Monday, June 18, 2012

A Clarion Call to defend?

Of course he should know better; he taught Constitutional Law.

The danger of this is where will it end?  Also of course, the potential for even more abuse down the road by other Presidents.


Curl:  Obama: A domestic enemy of the U.S. Constitution
By Joseph Curl - The Washington Times

ANALYSIS/OPINION:
“Before he enter on the execution of his office, he shall take the following oath or affirmationI do solemnly swear (or affirm) that I will faithfully execute the Office of President of the United States, and will to the best of my ability, preserve, protect and defend the Constitution of the United States.*

“* Unless, you know, 224 years from now, whoever happens to president simply decides he really doesn’t want to do that.”
- Article II, Section 1, Clause 8 of Barack Obama’s U.S. Constitution

The Founders set the course in a simple, concise, 35-word affirmation — the president’s top job is to “preserve, protect and defend” the Constitution.
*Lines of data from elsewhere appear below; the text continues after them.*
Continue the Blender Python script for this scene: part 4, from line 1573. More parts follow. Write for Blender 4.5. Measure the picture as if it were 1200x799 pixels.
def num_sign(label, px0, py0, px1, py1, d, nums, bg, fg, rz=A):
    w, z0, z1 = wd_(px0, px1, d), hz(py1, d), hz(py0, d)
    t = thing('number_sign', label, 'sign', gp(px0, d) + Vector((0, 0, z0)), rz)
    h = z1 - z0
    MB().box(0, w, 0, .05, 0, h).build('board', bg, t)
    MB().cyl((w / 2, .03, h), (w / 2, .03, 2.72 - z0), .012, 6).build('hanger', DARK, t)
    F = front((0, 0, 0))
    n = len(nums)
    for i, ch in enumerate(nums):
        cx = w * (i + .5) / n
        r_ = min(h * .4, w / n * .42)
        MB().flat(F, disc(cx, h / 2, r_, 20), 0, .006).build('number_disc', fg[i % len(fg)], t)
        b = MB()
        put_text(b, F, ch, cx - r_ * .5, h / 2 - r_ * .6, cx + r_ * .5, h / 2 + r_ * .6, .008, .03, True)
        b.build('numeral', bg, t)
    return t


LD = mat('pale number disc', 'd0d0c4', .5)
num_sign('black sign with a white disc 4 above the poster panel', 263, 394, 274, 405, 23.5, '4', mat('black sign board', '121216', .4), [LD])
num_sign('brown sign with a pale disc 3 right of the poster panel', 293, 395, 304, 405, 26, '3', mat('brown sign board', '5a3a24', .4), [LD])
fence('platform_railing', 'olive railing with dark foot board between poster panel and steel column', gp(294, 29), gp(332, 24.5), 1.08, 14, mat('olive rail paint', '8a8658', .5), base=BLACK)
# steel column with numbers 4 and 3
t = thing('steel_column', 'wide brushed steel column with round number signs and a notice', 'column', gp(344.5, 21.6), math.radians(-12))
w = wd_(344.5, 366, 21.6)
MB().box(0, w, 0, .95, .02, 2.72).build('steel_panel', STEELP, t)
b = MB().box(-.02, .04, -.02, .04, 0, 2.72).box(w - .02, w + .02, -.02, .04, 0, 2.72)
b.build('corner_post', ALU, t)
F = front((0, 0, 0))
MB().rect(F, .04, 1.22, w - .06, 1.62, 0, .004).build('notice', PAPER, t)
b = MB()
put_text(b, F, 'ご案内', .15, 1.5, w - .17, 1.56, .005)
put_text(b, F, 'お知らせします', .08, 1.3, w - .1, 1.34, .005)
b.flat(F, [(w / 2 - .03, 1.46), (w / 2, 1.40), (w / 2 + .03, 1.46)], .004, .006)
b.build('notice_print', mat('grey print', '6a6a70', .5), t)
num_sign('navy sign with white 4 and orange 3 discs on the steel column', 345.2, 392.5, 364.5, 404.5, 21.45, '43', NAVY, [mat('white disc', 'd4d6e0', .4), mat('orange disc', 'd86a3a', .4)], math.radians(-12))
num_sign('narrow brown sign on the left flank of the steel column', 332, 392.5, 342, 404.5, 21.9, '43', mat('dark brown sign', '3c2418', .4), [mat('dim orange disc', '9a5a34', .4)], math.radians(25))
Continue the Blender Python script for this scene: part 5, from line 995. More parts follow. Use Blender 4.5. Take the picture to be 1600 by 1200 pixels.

The chief executive does, of course, have other responsibilities, but his guardianship of the document they had just written was deemed by the Founders to be of such great import that they made him swear it — aloud, in front of witnesses.

In 1884, Congress, having no set oath of office, wrote its own: “I do solemnly swear (or affirm) that I will support and defend the Constitution of the United States against all enemies, foreign and domestic; that I will bear true faith and allegiance to the same …”

Little did they know then that 128 years later, America would face just that: a domestic threat to the U.S. Constitution.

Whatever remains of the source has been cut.